*Information shown*:
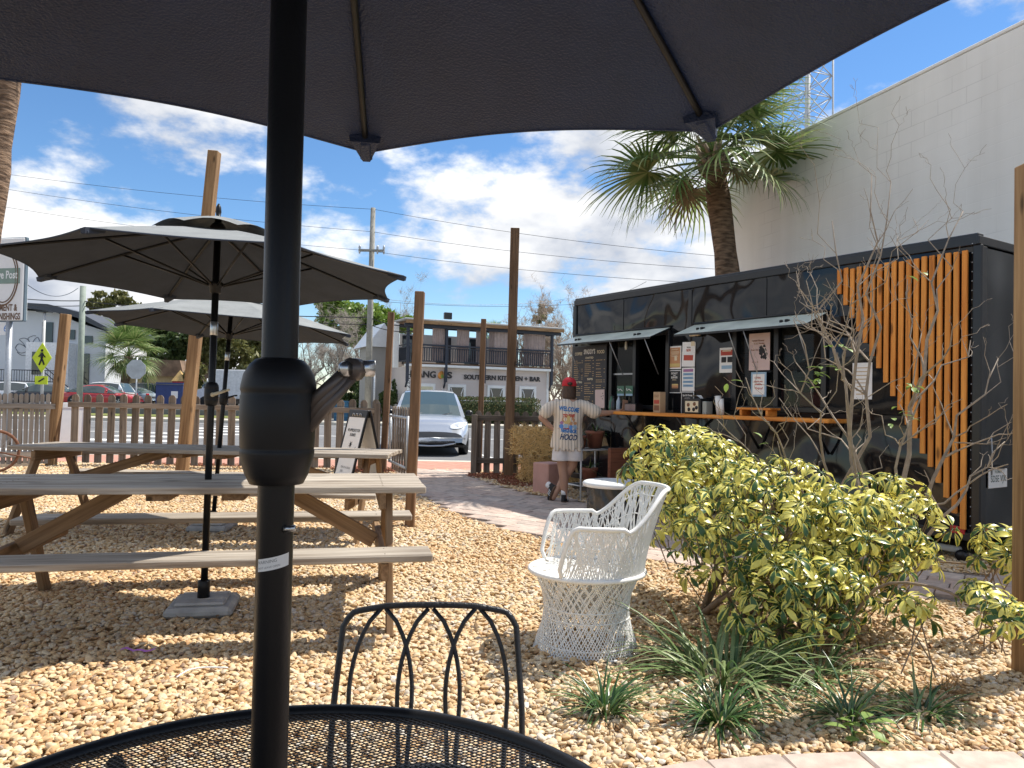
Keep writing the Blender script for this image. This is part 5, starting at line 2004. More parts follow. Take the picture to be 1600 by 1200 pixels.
rb_ = random.Random(21)
bs_ = empty('bare_shrub', (2.42, 5.02, 0), 0, 'nearly leafless twiggy shrub in front of the orange slats', 'shrub')
o0 = Vector((2.42, 5.02, 0))
tips = []
for px_, py_, d_, b_, r_ in ((1362, 275, 5.05, (2.32, 5.02), .017), (1392, 285, 5.1, (2.36, 5.05), .016), (1300, 345, 4.95, (2.30, 5.0), .014), (1505, 330, 5.15, (2.50, 5.02), .021),
                             (1240, 500, 4.8, (2.26, 5.0), .012), (1165, 590, 4.75, (2.2, 5.0), .011), (1120, 655, 4.7, (2.15, 4.98), .010), (1560, 560, 4.95, (2.55, 5.05), .018), (1570, 690, 4.9, (2.55, 5.0), .015),
                             (1215, 690, 4.65, (2.2, 4.95), .010), (1330, 480, 4.8, (2.35, 4.95), .012), (1440, 520, 4.85, (2.45, 4.95), .013)):
    st_ = Vector((b_[0], b_[1], .0))
    mb = MB()
    e_ = at(px_, py_, d_)
    mid = st_.lerp(e_, .45) + Vector((rb_.uniform(-.1, .1), rb_.uniform(-.08, .08), .08))
    p1_ = jag(st_, mid, 4, .05, rb_)
    p2_ = jag(mid, e_, 6, .045, rb_)
    pts = [q - o0 for q in p1_ + p2_[1:]]
    branch(mb, pts, r_ * 1.0, .0028, 0, rb_, tips, dens=.8)
    mb.build('branch', M_TWIG, bs_)
M_GLEAF = leafy('fresh_green_leaf', [(0.10, 0.20, 0.035), (0.20, 0.32, 0.06), (0.45, 0.50, 0.25)], trans=.3)
for px_, py_, d_, n_ in ((1282, 575, 4.72, 9), (1270, 600, 4.72, 6), (1425, 610, 4.8, 7), (1405, 655, 4.8, 6), (1440, 425, 5.0, 2), (1180, 683, 4.6, 2), (1152, 597, 4.7, 2), (1305, 545, 4.75, 5)):
    c_ = at(px_, py_, d_) - o0
    for _ in range(n_):
        lm = LeafMB()
        d = Vector((rng.gauss(0, 1), rng.gauss(0, 1) - .3, rng.uniform(-.3, .5))).normalized()
        lm.leaflet(Vector((0, 0, 0)), d, Vector((0, 0, 1)) - d * d.z, rng.uniform(.055, .085), rng.uniform(.026, .038), .7, .5)
        lm.build('leaf', M_GLEAF, bs_, Matrix.Translation(c_ + Vector((rng.gauss(0, .035), rng.gauss(0, .03), rng.gauss(0, .03)))))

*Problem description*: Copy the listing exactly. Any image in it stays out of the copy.

*Result below*:
Keep writing the Blender script for this image. This is part 5, starting at line 2004. More parts follow. Take the picture to be 1600 by 1200 pixels.
rb_ = random.Random(21)
bs_ = empty('bare_shrub', (2.42, 5.02, 0), 0, 'nearly leafless twiggy shrub in front of the orange slats', 'shrub')
o0 = Vector((2.42, 5.02, 0))
tips = []
for px_, py_, d_, b_, r_ in ((1362, 275, 5.05, (2.32, 5.02), .017), (1392, 285, 5.1, (2.36, 5.05), .016), (1300, 345, 4.95, (2.30, 5.0), .014), (1505, 330, 5.15, (2.50, 5.02), .021),
                             (1240, 500, 4.8, (2.26, 5.0), .012), (1165, 590, 4.75, (2.2, 5.0), .011), (1120, 655, 4.7, (2.15, 4.98), .010), (1560, 560, 4.95, (2.55, 5.05), .018), (1570, 690, 4.9, (2.55, 5.0), .015),
                             (1215, 690, 4.65, (2.2, 4.95), .010), (1330, 480, 4.8, (2.35, 4.95), .012), (1440, 520, 4.85, (2.45, 4.95), .013)):
    st_ = Vector((b_[0], b_[1], .0))
    mb = MB()
    e_ = at(px_, py_, d_)
    mid = st_.lerp(e_, .45) + Vector((rb_.uniform(-.1, .1), rb_.uniform(-.08, .08), .08))
    p1_ = jag(st_, mid, 4, .05, rb_)
    p2_ = jag(mid, e_, 6, .045, rb_)
    pts = [q - o0 for q in p1_ + p2_[1:]]
    branch(mb, pts, r_ * 1.0, .0028, 0, rb_, tips, dens=.8)
    mb.build('branch', M_TWIG, bs_)
M_GLEAF = leafy('fresh_green_leaf', [(0.10, 0.20, 0.035), (0.20, 0.32, 0.06), (0.45, 0.50, 0.25)], trans=.3)
for px_, py_, d_, n_ in ((1282, 575, 4.72, 9), (1270, 600, 4.72, 6), (1425, 610, 4.8, 7), (1405, 655, 4.8, 6), (1440, 425, 5.0, 2), (1180, 683, 4.6, 2), (1152, 597, 4.7, 2), (1305, 545, 4.75, 5)):
    c_ = at(px_, py_, d_) - o0
    for _ in range(n_):
        lm = LeafMB()
        d = Vector((rng.gauss(0, 1), rng.gauss(0, 1) - .3, rng.uniform(-.3, .5))).normalized()
        lm.leaflet(Vector((0, 0, 0)), d, Vector((0, 0, 1)) - d * d.z, rng.uniform(.055, .085), rng.uniform(.026, .038), .7, .5)
        lm.build('leaf', M_GLEAF, bs_, Matrix.Translation(c_ + Vector((rng.gauss(0, .035), rng.gauss(0, .03), rng.gauss(0, .03)))))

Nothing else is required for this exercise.